Afghan Men Take Kabul Streets in Burqas to ‘Understand How Women Feel’


Members of the Afghanistan Volunteers Foundation organized a march through Kabul to protest for women’s rights, just days before International Women’s Day. The twenty men wore burqas, which is the traditional clothing for women in the country.

The protesters stood in front of the Independent Human Rights Commission in Kabul. They held signs that said, “We say ‘no’ to all forms of violence” and “Don’t tell women what to wear, you should cover your eyes!”

“Our authorities will be celebrating International Women’s Day in big hotels, but we wanted to take it to the streets,” said activist Basir. “One of the best ways to understand how women feel is to walk around and wear a burqa.”
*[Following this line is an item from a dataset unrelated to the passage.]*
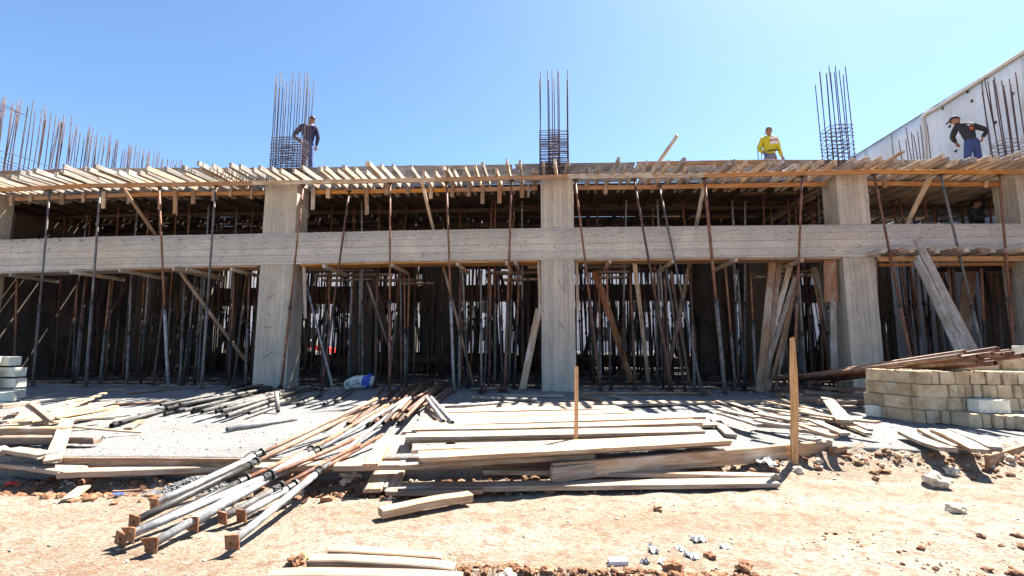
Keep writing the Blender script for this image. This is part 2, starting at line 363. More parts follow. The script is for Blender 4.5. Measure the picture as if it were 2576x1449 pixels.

However, not all women appreciated the effort from the men.

“We don’t need anyone to defend our rights,” said 16-year-old Medina Ali. “This is just a foreign project to create a bad image for the burqa and Afghanistan. They’re trying to make those of us who cover our faces feel bad.”

“My husband and son tell me I should take my burqa off,” said Bibi Gul, 60. “But I’m used to it. I’ve been wearing this for 35 years.”

Afghan women face harassment when they leave their houses. According to Human Rights Watch (HRW), “unchecked sexual harassment has been a significant obstacle to women’s employment and participation in public life” and “harassment on the street is a daily experience for women and girls, and women who have sought help from the police in response to harassment and even threats have typically received no assistance.”

The men who marched told reporters they are tired of the way women are treated in the country. Massoud claimed he tried a burqua, which made him feel “imprisoned.”

“The day is only for women who are victims of violence… mostly burqa-wearing women happen to be a victim of violence, they are seen on roads, they roam the streets wearing burqas, but these women have never been invited to programmes in connection with the women’s day,” said protester Abdul Basir.